Questo pomeriggio a La Vita in Diretta è stata ospite Stefania Leonardi, la vedova del Carabiniere Emanuele Lucentini, ucciso da un suo collega, Emanuele Armeni che per quella vicenda è stato condannato a 18 anni di carcere. Intervistata da Tiberio Timperi, la donna ha raccontato la figura del marito e di come fosse benvoluto dall’intera comunità, spiegando che nonostante la sentenza la soddisfi e sia anche arrivata in un tempo relativamente breve certo non le potrà ridare il suo Emanuele. Nel corso della sua ospitata nel programma pomeridiano di Rai 1, la vedova ha anche raccontato del tragico giorno dell’incidente e pure della circostanza che anni prima li aveva fatti conoscere: inoltre ha ricordato come il marito non parlasse con lei praticamente a casa dei suoi problemi e di ciò che la turbava, ma in relazione a questo ha raccontato pure degli ultimi tre mesi di vita di Lucentini. Il movente della morte del marito ancora oggi non è chiaro ma forse non è stato ancora bene messo in luce il rapporto della vittima col su collega: “Nei tre mesi antecedenti all’accaduto mio marito era sempre nervoso, tornava a casa spogliandosi e lanciando la cintura sul tavolo: ha cominciato a lamentarsi del suo collega, anche se sopportava sempre, diceva che era uno strafottente e che andava a 200 km/h” ha raccontato, alludendo anche al fatto che forse avrebbe preferito cambiare collega. (agg. di R. G. Flore)
LA VEDOVA, “NESSUN RISARCIMENTO”
Le hanno ucciso il marito, ma non ha ottenuto alcun risarcimento. Dopo quattro anni di martirio parla la vedova del carabiniere Emanuele Lucentini, perché lo strazio non è ancora finito. «A intervalli regolari siamo stati risucchiati dalla corrente della burocrazia legale con tutto ciò che ne consegue a livello emotivo ed economico, senza ricevere alcun risarcimento», ha dichiarato nei giorni scorsi la vedova Stefania Leonardi a La Nazione. Le motivazioni della Cassazione hanno messo la parola fine sulla vicenda giudiziaria confermando la “volontarietà del gesto criminale” di Emanuele Armeni, l’ex appuntato scelto condannato 18 anni di carcere. Il delitto avvenne il 16 maggio 2015 all’interno della caserma dei carabinieri di Foligno. I due militari dell’Arma erano appena rientrati dal turno in pattuglia di notte.
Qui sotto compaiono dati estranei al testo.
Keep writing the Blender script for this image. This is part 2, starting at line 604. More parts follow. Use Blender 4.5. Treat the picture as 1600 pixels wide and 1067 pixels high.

Armeni sparò con un M12 alla testa il collega, che morì poco dopo in ospedale. Subito si ipotizzò un evento accidentale, ma la procura di Spoleto iscrisse Armeni nel registro degli indagati per omicidio volontario.
EMANUELE LUCENTINI, CARABINIERE UCCISO DA COLLEGA
Una consulenza balistica escluse l’ipotesi del colpo accidentale e del malfunzionamento del mitragliatore. «Il caso era chiaro fin dall’inizio. Ci sono voluti quattro anni e migliaia di euro spesi per arrivare a definire una vicenda che da subito si era chiara: Emanuele Armeni ha ucciso, Emanuele Armeni voleva uccidere», racconta Stefania Leonardi a La Nazione. Per la vedova il killer poteva essere fermato prima. Durante i processi è emersa «l’inclinazione dell’appuntato a puntare le armi per gioco contro i colleghi». Lo hanno scritto i giudici, secondo cui l’omicidio di Emanuele Lucentini è stato volontario. Un delitto di «estrema gravità» anche perché commesso «da un’appartenente all’Arma dei carabinieri in danno di un collega». Questa valutazione ha portato anche all’esclusione delle attenuanti generiche. La famiglia comunque non ha ottenuto nessun risarcimento da Emanuele Armeni. Il giudice aveva liquidato provvisionali subito esecutive di circa 500mila euro, ma l’assassino è nullatenente. «Oltre al dolore e alla grande fatica per reimpostare la vita, ho subito anche l’umiliazione di sentirmi usata dai miei legali, non trovando nemmeno il supporto di fiducia, tutela e umanità che in questi casi è fondamentale». Ora Stefania e la famiglia Lucentini si sono affidati agli avvocati Giovanni Ranalli e Francesco Leti per provare a ottenere un risarcimento.